start Data lines
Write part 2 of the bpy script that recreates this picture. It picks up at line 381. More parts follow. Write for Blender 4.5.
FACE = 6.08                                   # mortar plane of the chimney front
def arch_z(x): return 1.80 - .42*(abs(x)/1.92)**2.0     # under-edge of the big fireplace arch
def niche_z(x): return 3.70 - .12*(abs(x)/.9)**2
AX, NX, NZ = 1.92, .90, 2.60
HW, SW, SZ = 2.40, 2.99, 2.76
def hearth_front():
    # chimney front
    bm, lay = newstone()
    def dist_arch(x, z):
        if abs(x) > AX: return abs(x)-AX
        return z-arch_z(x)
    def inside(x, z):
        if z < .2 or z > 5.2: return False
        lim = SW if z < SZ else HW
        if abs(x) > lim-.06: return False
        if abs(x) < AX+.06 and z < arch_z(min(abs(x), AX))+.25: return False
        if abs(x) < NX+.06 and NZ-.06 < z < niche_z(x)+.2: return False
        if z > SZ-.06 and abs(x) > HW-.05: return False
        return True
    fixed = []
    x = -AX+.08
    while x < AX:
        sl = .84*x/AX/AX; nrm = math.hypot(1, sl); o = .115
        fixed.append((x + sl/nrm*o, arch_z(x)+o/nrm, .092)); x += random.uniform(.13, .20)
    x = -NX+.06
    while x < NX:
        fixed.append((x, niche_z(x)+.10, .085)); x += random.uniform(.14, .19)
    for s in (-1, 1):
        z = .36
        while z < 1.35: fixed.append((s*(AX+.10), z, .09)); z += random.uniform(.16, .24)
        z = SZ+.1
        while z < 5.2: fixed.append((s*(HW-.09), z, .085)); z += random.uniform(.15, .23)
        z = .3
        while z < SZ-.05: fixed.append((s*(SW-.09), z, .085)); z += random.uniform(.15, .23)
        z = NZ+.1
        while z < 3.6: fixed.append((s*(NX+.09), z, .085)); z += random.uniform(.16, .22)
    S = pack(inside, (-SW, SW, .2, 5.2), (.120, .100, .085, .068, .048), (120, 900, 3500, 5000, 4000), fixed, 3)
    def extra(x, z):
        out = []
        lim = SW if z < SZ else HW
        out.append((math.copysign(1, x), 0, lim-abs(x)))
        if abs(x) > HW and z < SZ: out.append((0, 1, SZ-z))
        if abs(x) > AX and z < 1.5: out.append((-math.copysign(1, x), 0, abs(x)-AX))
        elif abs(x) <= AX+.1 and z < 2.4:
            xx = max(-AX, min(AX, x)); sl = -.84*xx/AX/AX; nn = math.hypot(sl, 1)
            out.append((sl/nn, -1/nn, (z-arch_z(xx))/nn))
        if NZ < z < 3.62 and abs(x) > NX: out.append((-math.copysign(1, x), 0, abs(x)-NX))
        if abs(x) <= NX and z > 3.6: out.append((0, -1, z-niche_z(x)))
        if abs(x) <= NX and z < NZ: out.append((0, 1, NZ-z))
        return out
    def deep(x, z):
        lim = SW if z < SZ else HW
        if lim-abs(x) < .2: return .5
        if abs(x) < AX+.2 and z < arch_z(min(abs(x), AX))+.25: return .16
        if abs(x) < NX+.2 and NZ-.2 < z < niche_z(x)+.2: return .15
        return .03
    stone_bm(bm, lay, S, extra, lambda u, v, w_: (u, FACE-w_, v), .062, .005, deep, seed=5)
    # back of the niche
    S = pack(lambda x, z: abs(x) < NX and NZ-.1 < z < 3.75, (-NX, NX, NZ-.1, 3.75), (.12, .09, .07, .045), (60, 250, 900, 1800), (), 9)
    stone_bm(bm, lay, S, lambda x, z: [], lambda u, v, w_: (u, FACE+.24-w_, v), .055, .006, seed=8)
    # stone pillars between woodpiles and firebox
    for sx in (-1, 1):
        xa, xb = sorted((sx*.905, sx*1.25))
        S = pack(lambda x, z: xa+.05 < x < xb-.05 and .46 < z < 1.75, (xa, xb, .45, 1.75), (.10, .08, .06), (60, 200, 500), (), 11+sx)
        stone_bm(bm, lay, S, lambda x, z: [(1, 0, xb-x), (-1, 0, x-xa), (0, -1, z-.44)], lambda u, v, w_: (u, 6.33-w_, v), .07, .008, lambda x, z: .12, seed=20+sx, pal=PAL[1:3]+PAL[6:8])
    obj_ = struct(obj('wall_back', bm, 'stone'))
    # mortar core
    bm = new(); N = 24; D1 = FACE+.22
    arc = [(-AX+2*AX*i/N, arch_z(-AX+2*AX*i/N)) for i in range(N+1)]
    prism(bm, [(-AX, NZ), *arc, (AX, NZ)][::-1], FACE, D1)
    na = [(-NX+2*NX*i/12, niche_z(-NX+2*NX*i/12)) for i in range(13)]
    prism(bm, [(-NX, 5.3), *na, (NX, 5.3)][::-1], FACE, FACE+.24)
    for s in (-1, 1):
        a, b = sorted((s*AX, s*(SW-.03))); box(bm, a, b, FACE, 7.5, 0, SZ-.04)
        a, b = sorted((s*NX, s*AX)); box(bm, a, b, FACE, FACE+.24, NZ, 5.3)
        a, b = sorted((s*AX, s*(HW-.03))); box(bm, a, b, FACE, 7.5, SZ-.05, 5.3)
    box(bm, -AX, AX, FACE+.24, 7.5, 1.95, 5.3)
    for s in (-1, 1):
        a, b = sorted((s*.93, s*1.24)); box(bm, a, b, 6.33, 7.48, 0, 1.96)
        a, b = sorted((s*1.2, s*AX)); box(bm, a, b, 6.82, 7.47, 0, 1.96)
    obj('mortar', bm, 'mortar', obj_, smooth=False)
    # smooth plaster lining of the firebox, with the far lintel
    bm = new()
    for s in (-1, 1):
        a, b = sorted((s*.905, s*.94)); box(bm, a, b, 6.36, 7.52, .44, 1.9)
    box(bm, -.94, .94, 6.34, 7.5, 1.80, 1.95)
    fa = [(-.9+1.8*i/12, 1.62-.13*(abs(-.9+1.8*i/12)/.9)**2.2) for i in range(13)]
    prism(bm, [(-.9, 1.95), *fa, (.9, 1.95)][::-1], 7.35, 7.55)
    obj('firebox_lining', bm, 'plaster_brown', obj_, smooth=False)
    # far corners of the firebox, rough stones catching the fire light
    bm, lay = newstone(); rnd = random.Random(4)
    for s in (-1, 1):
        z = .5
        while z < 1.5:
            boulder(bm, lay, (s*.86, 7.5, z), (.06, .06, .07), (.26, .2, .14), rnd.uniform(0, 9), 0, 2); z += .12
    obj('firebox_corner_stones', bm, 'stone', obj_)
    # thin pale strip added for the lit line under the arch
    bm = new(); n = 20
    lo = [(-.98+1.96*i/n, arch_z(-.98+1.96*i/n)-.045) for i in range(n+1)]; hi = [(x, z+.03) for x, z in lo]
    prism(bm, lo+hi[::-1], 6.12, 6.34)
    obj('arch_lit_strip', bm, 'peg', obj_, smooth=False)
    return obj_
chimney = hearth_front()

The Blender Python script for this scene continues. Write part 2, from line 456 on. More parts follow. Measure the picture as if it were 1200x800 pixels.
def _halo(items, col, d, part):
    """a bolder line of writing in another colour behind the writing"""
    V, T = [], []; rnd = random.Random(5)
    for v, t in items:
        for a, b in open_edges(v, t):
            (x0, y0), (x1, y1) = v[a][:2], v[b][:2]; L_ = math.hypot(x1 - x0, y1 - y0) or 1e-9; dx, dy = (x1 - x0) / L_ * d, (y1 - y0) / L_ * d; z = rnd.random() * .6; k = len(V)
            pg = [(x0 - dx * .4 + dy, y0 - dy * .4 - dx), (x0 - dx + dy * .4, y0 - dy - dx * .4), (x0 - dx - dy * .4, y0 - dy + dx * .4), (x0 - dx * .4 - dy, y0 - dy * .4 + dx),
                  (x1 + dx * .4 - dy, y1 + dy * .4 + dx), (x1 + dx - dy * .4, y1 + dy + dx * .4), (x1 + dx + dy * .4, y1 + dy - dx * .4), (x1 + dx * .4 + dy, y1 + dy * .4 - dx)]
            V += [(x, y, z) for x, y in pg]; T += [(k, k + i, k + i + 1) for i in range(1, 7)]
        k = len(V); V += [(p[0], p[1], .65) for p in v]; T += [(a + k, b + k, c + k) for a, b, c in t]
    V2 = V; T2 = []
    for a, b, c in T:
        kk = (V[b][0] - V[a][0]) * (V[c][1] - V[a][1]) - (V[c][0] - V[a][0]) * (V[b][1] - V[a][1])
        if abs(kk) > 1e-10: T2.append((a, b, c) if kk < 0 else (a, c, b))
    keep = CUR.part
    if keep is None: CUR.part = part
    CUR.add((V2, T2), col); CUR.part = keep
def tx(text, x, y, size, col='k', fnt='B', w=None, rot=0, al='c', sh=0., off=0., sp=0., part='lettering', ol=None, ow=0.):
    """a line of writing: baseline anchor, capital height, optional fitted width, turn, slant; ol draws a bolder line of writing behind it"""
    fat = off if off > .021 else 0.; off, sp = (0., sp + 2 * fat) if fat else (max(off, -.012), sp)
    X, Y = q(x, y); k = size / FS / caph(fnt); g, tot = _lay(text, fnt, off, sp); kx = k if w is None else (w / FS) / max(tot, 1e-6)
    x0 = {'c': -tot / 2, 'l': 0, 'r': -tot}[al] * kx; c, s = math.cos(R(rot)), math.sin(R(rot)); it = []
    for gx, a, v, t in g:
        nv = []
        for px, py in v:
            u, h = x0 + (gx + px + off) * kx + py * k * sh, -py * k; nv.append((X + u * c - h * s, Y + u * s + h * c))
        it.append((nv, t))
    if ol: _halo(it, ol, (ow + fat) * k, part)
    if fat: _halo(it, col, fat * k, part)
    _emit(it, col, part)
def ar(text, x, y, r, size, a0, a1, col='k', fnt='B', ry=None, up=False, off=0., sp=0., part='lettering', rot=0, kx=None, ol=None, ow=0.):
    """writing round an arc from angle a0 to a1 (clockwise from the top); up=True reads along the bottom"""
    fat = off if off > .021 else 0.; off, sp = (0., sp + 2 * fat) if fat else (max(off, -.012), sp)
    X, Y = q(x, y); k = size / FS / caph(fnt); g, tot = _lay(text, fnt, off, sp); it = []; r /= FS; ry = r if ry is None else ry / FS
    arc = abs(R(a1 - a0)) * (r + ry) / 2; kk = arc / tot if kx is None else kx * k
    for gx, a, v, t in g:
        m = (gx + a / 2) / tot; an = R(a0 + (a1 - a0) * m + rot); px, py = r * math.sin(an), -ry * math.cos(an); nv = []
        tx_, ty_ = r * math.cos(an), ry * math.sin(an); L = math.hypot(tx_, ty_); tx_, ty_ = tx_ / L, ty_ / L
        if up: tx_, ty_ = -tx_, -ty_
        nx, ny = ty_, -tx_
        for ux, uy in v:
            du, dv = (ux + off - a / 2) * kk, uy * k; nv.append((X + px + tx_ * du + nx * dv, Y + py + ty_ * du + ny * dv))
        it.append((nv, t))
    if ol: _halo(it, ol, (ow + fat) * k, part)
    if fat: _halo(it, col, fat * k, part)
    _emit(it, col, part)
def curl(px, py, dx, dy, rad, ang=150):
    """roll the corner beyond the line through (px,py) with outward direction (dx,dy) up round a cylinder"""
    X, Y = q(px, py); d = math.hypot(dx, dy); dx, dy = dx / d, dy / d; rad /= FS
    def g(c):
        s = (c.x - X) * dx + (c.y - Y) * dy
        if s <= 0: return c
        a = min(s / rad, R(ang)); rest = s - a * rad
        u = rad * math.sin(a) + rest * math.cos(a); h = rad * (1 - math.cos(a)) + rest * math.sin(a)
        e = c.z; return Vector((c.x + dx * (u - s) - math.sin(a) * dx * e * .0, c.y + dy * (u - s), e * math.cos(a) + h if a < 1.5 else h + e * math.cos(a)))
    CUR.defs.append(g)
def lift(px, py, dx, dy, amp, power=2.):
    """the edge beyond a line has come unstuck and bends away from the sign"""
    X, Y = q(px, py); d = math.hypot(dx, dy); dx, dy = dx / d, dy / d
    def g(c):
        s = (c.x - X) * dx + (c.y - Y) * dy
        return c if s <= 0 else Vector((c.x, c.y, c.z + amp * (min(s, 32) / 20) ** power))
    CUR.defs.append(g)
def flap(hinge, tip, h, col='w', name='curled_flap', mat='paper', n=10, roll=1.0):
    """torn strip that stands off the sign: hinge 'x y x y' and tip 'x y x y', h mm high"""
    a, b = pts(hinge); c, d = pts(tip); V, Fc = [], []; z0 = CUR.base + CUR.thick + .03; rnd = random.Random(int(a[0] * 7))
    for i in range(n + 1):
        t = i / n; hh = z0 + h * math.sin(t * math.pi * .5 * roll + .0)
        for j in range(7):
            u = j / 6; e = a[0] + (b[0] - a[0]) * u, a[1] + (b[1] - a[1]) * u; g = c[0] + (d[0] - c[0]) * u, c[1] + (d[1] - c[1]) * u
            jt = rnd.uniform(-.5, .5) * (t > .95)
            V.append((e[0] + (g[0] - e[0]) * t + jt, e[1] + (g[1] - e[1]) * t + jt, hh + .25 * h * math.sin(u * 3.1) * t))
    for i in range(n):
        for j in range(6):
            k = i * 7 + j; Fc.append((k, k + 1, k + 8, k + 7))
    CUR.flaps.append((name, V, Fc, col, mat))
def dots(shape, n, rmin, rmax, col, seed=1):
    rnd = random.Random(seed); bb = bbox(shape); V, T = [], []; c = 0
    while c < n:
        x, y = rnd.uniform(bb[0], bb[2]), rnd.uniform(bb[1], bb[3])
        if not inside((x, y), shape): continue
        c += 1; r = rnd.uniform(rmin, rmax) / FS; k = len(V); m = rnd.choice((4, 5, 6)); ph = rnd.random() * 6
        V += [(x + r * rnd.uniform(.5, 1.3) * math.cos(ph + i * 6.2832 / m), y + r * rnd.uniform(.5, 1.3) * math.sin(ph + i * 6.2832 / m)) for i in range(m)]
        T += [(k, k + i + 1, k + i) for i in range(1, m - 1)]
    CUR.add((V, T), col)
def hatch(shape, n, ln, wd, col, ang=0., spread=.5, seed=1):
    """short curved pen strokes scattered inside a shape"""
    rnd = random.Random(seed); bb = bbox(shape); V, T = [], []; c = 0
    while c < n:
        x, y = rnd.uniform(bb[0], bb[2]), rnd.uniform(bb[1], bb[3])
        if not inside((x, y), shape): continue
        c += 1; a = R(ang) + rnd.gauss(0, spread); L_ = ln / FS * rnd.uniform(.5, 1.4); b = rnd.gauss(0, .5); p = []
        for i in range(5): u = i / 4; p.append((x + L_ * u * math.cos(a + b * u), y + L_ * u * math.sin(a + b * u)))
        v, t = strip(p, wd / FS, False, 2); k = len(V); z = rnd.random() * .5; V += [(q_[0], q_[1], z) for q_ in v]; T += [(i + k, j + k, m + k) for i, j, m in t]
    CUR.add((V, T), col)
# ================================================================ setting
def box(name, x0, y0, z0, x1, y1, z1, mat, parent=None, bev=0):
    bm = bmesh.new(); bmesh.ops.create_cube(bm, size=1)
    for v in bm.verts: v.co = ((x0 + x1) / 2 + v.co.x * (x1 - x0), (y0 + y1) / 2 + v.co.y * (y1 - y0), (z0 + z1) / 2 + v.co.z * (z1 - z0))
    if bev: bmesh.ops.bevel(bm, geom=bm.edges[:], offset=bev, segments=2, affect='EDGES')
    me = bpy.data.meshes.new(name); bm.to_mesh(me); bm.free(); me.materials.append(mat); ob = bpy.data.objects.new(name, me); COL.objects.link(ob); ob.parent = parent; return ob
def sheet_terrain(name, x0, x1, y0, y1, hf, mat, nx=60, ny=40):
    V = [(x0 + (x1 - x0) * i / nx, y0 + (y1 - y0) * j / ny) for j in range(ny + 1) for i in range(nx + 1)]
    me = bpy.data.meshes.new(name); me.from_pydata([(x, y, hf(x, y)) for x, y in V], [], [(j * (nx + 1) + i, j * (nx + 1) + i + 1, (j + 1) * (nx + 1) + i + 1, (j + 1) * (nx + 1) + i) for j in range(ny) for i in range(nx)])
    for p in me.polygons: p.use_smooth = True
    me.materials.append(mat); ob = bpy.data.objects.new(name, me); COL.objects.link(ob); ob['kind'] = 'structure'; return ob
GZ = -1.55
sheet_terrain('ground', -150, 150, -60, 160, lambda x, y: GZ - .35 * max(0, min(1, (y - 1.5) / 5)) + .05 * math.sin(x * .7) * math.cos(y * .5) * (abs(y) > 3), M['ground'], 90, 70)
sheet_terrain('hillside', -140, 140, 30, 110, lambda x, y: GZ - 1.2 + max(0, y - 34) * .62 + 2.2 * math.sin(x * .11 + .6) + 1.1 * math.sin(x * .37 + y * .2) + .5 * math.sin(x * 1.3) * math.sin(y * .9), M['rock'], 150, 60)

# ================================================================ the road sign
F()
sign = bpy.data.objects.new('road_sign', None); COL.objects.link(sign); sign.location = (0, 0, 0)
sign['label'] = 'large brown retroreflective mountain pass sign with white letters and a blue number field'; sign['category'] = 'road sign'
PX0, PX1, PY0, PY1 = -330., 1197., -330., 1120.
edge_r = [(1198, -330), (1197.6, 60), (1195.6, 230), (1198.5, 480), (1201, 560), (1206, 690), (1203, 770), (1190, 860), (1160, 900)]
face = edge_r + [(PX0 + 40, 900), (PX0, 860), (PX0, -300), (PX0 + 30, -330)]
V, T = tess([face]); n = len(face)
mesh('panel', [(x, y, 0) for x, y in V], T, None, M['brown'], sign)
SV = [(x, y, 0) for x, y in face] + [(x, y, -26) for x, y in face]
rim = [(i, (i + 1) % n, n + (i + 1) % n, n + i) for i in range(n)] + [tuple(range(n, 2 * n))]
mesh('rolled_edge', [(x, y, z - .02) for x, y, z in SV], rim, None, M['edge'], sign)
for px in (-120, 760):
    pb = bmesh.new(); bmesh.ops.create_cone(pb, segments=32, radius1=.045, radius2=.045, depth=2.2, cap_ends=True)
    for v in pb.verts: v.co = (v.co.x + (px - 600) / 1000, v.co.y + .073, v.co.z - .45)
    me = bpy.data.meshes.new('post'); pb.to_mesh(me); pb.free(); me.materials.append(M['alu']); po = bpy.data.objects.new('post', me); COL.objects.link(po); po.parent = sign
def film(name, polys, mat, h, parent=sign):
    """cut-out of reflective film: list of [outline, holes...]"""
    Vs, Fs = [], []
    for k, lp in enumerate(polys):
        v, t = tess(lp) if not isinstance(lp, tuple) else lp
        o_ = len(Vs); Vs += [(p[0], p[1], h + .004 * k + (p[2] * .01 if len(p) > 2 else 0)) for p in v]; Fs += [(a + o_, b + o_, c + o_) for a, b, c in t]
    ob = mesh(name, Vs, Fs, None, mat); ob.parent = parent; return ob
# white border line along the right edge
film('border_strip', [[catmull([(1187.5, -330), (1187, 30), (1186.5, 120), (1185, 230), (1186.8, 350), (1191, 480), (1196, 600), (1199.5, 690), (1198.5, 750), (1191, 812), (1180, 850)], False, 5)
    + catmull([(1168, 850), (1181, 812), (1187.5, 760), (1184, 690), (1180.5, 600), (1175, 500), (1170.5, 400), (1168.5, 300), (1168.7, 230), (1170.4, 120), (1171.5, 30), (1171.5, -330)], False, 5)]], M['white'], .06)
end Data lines
Required work
Pull out every line of the records that includes the string "follow".

Written response
Write part 2 of the bpy script that recreates this picture. It picks up at line 381. More parts follow. Write for Blender 4.5.
The Blender Python script for this scene continues. Write part 2, from line 456 on. More parts follow. Measure the picture as if it were 1200x800 pixels.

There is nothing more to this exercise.